President Biden reiterated the call for renewed nuclear arms control talks in an August 1 statement to a major governmental conference on the future of the nuclear Nonproliferation Treaty being held this month at UN headquarters. “Today, my Administration is ready to expeditiously negotiate a new arms control framework to replace New START when it expires in 2026,” he wrote—adding the caveat: “But negotiation requires a willing partner operating in good faith.”

The snafu over New START inspections, however, is sure to undermine confidence on both sides that the other is serious about making progress.

Given that the war could drag on for many more months, and with time running short on New START, now is the time for each side to test each other’s seriousness by immediately resolving differences blocking the restart of New START inspections and agreeing to begin negotiations, without conditions, on new arms control arrangements to supersede New START.

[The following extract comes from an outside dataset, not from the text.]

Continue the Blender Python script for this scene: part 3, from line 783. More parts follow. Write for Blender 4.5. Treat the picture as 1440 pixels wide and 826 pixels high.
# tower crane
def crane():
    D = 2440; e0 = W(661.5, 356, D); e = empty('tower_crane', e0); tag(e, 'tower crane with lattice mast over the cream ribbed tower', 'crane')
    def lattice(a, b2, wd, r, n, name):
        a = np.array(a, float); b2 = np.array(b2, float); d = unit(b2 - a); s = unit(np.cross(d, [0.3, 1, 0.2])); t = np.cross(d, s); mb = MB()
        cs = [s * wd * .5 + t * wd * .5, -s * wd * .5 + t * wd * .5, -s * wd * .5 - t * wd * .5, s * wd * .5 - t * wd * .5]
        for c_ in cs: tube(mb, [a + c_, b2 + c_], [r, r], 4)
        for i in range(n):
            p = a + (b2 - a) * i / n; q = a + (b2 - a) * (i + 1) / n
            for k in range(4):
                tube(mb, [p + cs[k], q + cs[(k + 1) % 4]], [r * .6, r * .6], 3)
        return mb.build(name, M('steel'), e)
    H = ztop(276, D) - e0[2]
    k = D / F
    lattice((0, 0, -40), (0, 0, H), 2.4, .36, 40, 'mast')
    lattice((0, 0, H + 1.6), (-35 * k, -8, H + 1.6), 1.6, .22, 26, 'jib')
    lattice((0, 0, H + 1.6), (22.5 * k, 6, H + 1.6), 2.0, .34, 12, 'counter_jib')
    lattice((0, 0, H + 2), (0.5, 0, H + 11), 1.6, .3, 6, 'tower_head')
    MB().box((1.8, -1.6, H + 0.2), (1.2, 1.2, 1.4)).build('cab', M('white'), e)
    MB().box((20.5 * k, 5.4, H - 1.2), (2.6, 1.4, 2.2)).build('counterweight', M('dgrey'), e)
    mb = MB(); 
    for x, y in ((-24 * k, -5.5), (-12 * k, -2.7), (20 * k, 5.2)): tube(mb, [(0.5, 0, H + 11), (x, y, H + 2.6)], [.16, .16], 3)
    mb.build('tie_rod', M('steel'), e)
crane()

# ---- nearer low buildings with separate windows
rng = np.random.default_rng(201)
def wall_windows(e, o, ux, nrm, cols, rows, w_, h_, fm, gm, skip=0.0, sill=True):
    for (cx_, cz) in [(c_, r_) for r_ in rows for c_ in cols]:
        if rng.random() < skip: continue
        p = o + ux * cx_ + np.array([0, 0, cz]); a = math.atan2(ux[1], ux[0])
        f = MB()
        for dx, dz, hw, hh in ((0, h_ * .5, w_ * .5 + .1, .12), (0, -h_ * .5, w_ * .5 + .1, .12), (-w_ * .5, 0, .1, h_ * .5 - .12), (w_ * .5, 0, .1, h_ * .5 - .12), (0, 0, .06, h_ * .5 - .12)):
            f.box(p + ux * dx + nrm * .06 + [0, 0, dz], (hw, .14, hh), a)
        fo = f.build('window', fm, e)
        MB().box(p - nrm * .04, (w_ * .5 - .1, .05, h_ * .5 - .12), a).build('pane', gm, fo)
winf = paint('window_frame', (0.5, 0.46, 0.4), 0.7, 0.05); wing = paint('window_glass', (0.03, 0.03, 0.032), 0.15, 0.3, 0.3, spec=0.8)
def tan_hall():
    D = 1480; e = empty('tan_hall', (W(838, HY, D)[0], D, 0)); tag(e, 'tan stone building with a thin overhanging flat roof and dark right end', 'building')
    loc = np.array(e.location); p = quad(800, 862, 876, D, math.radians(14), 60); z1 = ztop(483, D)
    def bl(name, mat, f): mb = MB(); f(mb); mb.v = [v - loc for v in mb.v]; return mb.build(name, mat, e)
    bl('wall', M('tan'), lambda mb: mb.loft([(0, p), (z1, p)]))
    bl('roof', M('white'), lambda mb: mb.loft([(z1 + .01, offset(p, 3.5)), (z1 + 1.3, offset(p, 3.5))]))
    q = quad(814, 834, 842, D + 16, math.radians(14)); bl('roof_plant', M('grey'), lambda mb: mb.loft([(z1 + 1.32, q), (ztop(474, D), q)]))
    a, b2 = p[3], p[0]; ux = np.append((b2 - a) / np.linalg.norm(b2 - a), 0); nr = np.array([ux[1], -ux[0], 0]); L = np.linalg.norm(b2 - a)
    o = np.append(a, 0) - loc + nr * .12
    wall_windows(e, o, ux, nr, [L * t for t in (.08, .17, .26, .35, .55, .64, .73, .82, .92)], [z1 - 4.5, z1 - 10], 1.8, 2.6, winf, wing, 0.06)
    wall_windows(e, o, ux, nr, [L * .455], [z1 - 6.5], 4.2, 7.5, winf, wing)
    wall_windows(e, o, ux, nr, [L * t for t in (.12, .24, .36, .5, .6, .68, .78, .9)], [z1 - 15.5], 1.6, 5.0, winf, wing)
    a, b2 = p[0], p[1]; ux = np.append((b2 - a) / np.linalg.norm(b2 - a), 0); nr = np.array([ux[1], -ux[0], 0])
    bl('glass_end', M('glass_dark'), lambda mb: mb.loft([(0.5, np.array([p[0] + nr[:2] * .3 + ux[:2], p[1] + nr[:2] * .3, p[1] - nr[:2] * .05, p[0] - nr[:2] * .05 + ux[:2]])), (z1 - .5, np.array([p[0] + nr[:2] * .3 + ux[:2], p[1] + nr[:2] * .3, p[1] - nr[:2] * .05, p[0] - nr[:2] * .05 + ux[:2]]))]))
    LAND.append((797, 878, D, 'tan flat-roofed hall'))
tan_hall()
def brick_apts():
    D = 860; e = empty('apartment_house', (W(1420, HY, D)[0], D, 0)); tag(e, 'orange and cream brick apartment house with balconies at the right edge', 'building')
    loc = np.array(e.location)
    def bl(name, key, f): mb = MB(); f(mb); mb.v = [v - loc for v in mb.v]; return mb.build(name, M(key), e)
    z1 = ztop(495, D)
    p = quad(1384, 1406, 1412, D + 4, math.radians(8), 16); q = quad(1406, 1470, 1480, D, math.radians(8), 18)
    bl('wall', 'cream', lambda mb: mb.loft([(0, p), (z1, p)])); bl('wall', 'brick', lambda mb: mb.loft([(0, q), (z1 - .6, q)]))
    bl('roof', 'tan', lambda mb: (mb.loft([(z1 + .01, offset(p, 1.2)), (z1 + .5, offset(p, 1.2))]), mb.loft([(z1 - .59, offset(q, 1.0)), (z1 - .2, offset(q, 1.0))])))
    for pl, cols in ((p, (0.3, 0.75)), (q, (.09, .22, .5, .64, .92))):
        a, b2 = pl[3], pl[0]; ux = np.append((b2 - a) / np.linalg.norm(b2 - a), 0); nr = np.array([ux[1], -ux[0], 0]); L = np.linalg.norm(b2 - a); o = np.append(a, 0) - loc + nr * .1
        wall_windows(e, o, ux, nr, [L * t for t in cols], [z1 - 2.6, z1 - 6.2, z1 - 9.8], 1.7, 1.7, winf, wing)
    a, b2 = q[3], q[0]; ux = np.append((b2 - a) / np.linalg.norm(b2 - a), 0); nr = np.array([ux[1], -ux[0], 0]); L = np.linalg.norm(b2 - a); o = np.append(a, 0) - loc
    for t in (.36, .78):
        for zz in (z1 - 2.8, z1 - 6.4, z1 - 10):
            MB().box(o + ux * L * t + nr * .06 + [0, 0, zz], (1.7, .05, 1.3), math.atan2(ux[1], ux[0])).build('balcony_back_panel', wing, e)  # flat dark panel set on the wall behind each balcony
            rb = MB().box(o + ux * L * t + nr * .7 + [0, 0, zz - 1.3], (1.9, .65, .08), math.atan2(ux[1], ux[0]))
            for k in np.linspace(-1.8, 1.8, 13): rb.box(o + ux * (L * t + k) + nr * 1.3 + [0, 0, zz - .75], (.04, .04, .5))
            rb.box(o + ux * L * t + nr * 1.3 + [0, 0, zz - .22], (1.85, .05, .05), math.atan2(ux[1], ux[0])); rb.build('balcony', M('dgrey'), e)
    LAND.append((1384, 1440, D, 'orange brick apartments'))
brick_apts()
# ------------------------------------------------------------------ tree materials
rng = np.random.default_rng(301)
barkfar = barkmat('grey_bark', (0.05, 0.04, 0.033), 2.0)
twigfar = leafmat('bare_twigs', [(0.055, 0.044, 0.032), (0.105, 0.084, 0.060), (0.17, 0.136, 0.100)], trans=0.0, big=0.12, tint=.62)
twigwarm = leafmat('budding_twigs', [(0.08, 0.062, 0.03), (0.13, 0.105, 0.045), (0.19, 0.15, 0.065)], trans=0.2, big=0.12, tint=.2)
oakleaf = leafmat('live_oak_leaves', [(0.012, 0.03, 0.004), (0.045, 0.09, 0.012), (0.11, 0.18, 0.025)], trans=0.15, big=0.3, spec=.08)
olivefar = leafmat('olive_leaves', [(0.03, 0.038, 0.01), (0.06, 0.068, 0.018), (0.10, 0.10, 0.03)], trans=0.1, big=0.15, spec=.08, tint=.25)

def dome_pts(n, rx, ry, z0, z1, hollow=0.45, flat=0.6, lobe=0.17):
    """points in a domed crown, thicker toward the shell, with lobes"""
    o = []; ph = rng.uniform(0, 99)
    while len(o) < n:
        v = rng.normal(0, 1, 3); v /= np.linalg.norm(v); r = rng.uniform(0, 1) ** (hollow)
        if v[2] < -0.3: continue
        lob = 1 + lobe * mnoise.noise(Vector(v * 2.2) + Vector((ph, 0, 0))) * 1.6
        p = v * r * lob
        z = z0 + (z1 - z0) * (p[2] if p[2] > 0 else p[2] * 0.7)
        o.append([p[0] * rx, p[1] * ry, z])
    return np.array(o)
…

New understandings need not be put in the form of formal treaties that require approval by the Russian Duma and or the gridlocked US Senate. Binding executive agreements, like the first US-Soviet arms control deal would suffice. But to make lasting progress, they will need to begin talks soon addressing several key issues:

  • Limits on strategic arsenals. A key objective of the next round of talks should be deeper, verifiable reductions in the total number of deployed strategic nuclear warheads and delivery systems. In 2013 the Obama administration determined that the United States could further reduce its strategic nuclear forces by up to one-third below New START levels (to 1,000) and still meet core nuclear deterrence goals. New limits will need to factor in new systems being developed by both sides, including hypersonic weapons. At a minimum, US and Russian leaders should issue unilateral reciprocal commitments to respect the central limits of New START until such time as new agreements that supersede New START are concluded.
  • Tactical nuclear weapons. The United States wants to discuss measures to address Russia’s larger stockpile of nonstrategic nuclear weapons. One option would be to agree to exchange detailed declarations on tactical nuclear stockpiles, including warheads in storage. Making progress on tactical nuclear arms control, however, should not become a prerequisite for lower ceilings on strategic nuclear arsenals.
  • Understandings on strategic interceptors. US efforts to further limit Russian nuclear weapons and bring China into the arms control process are unlikely to gain traction unless Washington agrees to seriously discuss constraints on its long-range missile defense capabilities. Fielding a sufficient number of US missile interceptors to mitigate the threat of a limited ballistic attack from North Korea or Iran and agreeing to binding limits on the quantity, location, and capability of missile defense systems should not be mutually exclusive.
  • Averting an intermediate-range missile race. With the recent collapse of the Intermediate-range Nuclear Forces Treaty (INF) Treaty, the risk of a new missile race is Europe will grow. Biden, in coordination with NATO, should counter Russia’s 2020 proposal for a verifiable moratorium on the deployment in Europe of missiles formerly banned by the INF Treaty. Although imperfect, the Russian proposal is a starting point. Another option would be to verifiably ban nuclear-armed ground- and sea-launched cruise and ballistic missiles.
  • Engaging the other NPT nuclear-armed states. According to US projections, China could increase the size of its arsenal, which now estimated to consist of nearly 300 nuclear weapons. These moves, while concerning, do not justify alarmism. It is likely Beijing wants to make its nuclear retaliatory force less vulnerable to potential US attack. But in order to reduce current and future risks, new and creative efforts will be necessary to get China off the nuclear disarmament sidelines, and US leaders must not only press their Chinese counterparts to exercise restraint but also show they are willing to address Beijing’s concerns.

Sustaining progress on nuclear disarmament, particularly between the United States and Russia, is necessary to avert unconstrained nuclear arms racing and nuclear conflict, and to move us closer to a world without nuclear weapons. As then-Senator Joe Biden told an Arms Control Association meeting in 1979, “Pursuing arms control is not a luxury or a sign of weakness, but an international responsibility and a national necessity.” That was true during the Cold War, and it is true today.